You need subgrid structure. Sure, mod 12 arithmetic is fine. But 12 is a lot of points to think about or see. Think of trying to read a ruler that only marks full inches and 1/12 inches, with all the tick marks between the inches looking the same. Hard to read, right?

So you want some kind of subgrid. Regular subgrids (that include the octave) are based on 2, 3, 4, or 6 pitch classes. Maybe the best is 6. Let's call them 0 1 2 3 4 5 (= C D E F# G# A#). Suppose we try to get rid of the "flat" concept, which you complained was redundant. Pentatonic scales would be:

  • 0 1 2 3# 4#
  • 0# 1# 2# 4 5
  • 1 2 3 4# 5#

etc.

Now you see an issue here: do the base numbers go 0,1,2,3,4, or 0,1,2,4,5? So we need a flat concept, so then we'd have:

  • 0 1 2 3# 4#
  • 1b 2b 3b 4 5
  • 1 2 3 4# 5#

etc.

The sharps/flats issue comes up with any scale that goes off a regular grid, not just pentatonic scales. Any kind of harmonious music will go off any regular grid (since the overtone series itself quickly goes off all regular grids). And so, if you want to play in any key, then whatever regular subgrid you choose will need sharps and flats.

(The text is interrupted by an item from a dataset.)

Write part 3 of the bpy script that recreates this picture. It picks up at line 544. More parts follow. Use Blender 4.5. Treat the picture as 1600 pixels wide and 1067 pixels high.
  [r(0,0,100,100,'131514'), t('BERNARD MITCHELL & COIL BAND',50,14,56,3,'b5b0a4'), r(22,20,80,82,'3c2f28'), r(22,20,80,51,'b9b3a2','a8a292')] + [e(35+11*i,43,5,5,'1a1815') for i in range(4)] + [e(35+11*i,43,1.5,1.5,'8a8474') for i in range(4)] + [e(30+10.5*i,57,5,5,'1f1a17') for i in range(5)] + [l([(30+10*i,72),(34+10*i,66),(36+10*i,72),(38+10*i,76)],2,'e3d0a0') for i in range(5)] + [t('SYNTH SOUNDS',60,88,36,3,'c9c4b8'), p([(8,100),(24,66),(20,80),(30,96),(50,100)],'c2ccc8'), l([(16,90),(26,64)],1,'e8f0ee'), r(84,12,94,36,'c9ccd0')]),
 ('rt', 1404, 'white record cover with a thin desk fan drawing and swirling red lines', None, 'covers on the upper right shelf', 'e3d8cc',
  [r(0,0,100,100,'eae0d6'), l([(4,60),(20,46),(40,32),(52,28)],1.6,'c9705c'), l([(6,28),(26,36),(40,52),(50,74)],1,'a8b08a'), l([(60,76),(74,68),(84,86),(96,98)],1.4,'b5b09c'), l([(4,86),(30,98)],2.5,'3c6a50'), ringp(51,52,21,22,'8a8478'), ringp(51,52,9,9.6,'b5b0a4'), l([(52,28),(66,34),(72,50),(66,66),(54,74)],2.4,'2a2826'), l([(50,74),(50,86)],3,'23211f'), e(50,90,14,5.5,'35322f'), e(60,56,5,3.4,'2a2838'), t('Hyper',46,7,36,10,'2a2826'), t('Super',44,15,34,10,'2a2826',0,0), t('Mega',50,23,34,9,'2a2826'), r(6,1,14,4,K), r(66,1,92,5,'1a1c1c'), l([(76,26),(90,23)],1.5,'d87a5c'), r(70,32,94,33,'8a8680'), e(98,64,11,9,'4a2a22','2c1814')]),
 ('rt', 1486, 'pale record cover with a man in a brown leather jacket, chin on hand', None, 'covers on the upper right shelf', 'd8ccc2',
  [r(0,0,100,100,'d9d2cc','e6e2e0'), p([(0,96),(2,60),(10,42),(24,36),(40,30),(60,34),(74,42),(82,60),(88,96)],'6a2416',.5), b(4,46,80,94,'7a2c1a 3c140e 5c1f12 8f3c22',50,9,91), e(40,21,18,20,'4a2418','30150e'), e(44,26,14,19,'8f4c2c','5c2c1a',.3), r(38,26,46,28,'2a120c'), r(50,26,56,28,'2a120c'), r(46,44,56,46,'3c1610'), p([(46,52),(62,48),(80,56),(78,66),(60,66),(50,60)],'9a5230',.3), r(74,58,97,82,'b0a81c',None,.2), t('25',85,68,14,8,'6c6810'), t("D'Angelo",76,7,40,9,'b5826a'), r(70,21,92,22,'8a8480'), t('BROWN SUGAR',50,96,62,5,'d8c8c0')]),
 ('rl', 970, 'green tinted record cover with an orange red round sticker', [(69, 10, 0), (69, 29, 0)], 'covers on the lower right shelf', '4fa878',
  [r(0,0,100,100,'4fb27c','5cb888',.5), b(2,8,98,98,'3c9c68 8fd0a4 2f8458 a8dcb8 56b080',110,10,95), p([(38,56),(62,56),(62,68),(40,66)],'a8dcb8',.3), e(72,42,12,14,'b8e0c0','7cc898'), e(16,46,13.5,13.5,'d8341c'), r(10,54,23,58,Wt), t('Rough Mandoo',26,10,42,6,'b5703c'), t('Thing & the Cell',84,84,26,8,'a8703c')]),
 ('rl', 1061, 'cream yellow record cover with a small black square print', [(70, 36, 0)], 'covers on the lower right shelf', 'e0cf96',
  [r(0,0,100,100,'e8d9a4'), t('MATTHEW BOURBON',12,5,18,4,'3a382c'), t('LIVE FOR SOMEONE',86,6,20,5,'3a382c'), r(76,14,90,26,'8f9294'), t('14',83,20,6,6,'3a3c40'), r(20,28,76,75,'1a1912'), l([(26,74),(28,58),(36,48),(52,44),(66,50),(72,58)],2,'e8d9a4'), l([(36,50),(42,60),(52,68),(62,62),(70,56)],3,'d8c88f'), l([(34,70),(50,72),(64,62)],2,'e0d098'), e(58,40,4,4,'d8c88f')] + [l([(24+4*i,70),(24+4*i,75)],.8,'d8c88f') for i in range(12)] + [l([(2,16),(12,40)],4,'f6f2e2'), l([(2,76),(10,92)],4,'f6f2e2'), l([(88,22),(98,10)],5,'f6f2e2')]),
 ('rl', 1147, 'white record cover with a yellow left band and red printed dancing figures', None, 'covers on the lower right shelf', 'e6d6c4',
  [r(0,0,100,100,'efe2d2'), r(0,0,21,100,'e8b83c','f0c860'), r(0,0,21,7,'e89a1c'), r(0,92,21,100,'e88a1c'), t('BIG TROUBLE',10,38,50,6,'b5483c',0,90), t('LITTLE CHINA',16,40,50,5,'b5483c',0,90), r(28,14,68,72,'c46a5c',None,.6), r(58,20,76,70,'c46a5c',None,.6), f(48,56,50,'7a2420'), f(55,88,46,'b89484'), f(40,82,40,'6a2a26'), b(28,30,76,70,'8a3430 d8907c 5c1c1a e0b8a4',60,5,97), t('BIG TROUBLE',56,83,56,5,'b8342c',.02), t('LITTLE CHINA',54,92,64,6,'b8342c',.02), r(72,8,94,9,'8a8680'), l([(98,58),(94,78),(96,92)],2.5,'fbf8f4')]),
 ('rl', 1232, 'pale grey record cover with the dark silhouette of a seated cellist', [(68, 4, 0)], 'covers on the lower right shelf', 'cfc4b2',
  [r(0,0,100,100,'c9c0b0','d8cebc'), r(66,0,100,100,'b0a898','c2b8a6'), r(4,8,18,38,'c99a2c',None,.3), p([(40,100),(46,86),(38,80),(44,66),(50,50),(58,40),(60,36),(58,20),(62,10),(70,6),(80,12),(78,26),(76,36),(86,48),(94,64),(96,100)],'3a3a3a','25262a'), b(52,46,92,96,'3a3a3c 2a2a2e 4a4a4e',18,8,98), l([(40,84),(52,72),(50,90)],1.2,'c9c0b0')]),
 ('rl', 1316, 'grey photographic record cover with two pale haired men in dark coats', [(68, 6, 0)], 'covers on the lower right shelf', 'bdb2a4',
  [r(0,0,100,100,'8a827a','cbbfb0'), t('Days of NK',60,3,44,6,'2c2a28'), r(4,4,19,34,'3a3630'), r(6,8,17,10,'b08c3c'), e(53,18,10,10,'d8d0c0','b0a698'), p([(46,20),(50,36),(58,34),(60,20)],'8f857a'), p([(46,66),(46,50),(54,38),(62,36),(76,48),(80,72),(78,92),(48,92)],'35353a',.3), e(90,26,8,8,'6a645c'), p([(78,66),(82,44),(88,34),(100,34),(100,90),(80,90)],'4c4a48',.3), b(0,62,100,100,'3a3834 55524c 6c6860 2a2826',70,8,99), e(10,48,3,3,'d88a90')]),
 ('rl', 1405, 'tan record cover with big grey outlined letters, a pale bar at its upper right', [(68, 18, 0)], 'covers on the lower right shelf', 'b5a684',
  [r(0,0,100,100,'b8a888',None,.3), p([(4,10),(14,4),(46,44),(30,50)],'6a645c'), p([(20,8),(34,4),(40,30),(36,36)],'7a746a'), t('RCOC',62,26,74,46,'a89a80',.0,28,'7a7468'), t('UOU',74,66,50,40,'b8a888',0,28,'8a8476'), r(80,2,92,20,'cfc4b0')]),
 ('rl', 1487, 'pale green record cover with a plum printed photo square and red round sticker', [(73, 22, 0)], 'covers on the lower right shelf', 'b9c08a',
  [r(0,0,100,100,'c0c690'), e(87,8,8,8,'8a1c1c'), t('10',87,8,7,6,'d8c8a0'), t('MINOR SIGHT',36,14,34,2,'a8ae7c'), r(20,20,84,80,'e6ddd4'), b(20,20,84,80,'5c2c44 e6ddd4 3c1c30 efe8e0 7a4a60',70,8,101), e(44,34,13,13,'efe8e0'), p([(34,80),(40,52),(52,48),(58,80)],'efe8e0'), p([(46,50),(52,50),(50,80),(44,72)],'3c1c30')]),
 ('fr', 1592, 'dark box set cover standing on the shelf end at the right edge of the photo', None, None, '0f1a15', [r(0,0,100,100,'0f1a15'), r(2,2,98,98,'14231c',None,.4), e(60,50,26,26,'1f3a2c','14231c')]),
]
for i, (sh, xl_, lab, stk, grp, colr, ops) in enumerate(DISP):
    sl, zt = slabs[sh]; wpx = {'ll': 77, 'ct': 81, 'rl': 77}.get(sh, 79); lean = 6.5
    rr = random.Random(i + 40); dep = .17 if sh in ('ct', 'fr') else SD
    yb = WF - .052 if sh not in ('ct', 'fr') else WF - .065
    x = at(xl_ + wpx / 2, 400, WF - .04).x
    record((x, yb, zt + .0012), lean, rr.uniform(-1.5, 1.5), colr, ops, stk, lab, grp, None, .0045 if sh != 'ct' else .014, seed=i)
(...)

(For irregular subgrids like the 7-note scale, sharps and flats are also required in order to keep the base numbering consistent in all keys. To see this, take a scale with both on-grid and off-grid notes. Shift it up by semitones, and note that the on-grid and off-grid notes change base symbol at different points unless you have redundant modifiers).